Monday, Jul. 11, 1960
A Slip in the River
In the warm summer evening, the kids gathered under the scrub oak and jack pine on the west bank of the Wisconsin River and began to warm up an old-fashioned Ukrainian songfest. All of them (aged 7 to 20) were the sons and daughters of Ukrainian refugees living around Chicago. As dedicated members of a patriotic American-Ukrainian group called the Ukrainian Boy and Girl Scouts (no kin to the National Boy and Girl Scouts), they had looked forward all through the city's hard winter to the annual scout camp near Mauston, Wis.
While his pals sang, young George Senyk, 15, quietly slipped away. His counselors had designated him a "victim" for a training exercise. His orders were to wade to a small island some 400 yards off the river shore and "act like I was sick" until senior scouts arrived to save him. But George discovered that the river--shallow enough when the counselors had tested it that morning--had risen dangerously. Its swift current was washing a tricky pattern of gulleys and holes in the sandy bottom. A weak swimmer, he wisely decided to wade ashore and hunt up another, safer ford, farther upstream.
Back at the camp, whistles suddenly skirled. The exercise was on. When the "rescue" party reached the designated ford and found no sign of George, the scout commanders assumed he had al ready reached the island and was waiting for help. Group Commander Rostyslaw Boykowycz, 20, halted his scouts and asked nonswimmers to raise their hands.
None did. Boykowycz then tied a clothesline around his waist and stepped off into the frigid water. Clinging tightly to the line, 17 shivering scouts followed him.
Ten yards from the island, Boykowycz stepped into a hole and lost his footing. He slipped under and was swept downstream. Behind him, scrambling for footholds or handholds, the entire line was washed into deep water. Some panicked. By the time Boykowycz regained his footing and helped other counselors drag survivors ashore, six scouts had drowned. But their absence was not noted until the bedraggled bunch had been assembled on the shore for roll call.
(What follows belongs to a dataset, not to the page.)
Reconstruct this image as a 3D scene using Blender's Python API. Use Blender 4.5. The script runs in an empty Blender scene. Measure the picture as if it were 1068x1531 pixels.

"It was an operation that might have been questionable for the U.S. Marines," said Mauston District Attorney Roland Vieth. It was also an operation that had destroyed the pleasures of their new homeland for the bereaved parents. Peter Kurylak, whose lost twelve-year-old, Orest, had been born in a German D.P. camp, spoke for all of them: "I did not send my boy to the Army. I sent him to camp to relax, to get away from the city and the traffic. Twelve years I was working for that one son I had. I drove him to school when he was little. I went over at noon to see how he played, what he did. I wanted him in camp so he wouldn't see the gangs, the boys his age smoking. And now he is dead."